Can it work? It sure has in the past.

After the 1995 season, Davey Johnson took over the Orioles, for whom Brady Anderson, 32, had started 85 percent of his games in left field the previous four years. Johnson thought he’d spotted something — a hidden center fielder. Anderson was a body-builder with speed, but he seldom got his best jumps in left field. Reading the ball off the bat is easier in center.

So the Orioles traded lame-hitting center fielder Curtis Goodwin for southpaw David Wells and made Anderson a 100 percent center fielder. How’d it work out?

“Brady hit 50 homers the first year,” said Johnson dryly on Tuesday. Anderson also became a more aggressive, confident outfielder, making back-to-back all-star teams in center field in Davey’s two years as manager.

If some teams took such a radical risk with a player as talented as Harper, I’d smell a rat. Two years ago, Harper was a catcher. What’s he doing in center field? Are the Nats so desperate to fill a position of need that they are willing to put even more pressure on Harper, who hit only .256 in a half season in AA last year and now is being accelerated to AAA based on little more than a strong month in the Arizona Fall League? Doesn’t Harper have enough on his plate learning to hit southpaws and junk ballers? Now you want him in a semi-new spot, maybe in a September postseason race?

Besides, he’s 19, crazy gung-ho and plays like Pete Rose far more than Mickey Mantle. He can run into enough walls and teammates in right field. Why put him in center with more responsibility and maybe more danger? No, son, run to the wall, not through the wall. We want you around a while.

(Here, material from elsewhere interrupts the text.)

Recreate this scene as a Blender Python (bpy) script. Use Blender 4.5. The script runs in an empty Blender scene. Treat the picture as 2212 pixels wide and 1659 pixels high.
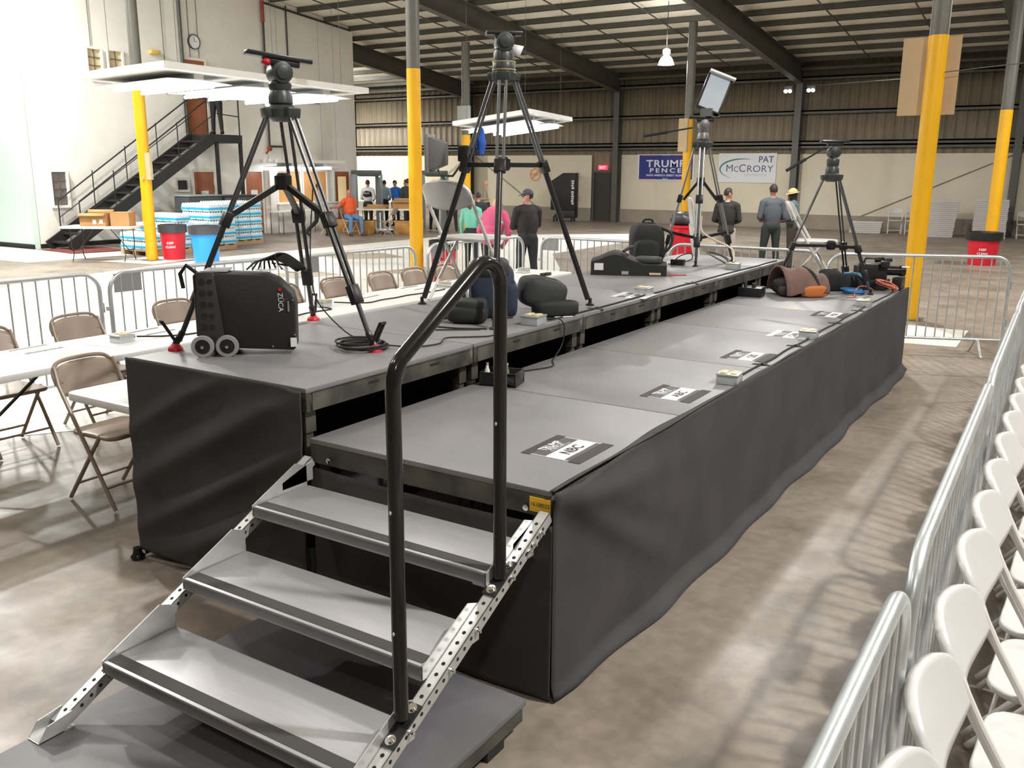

However, in light of Johnson’s and General Manager Mike Rizzo’s backgrounds — they view themselves as lifers who pride themselves on evaluating talent and developing it properly — some benefit of the doubt is due. This wasn’t done lightly. The Nats already switched Harper from catcher to outfield to save his legs and maximize his career as a hitter. Right field was the logical first stop for his big arm. But nobody ever said it was the last stop.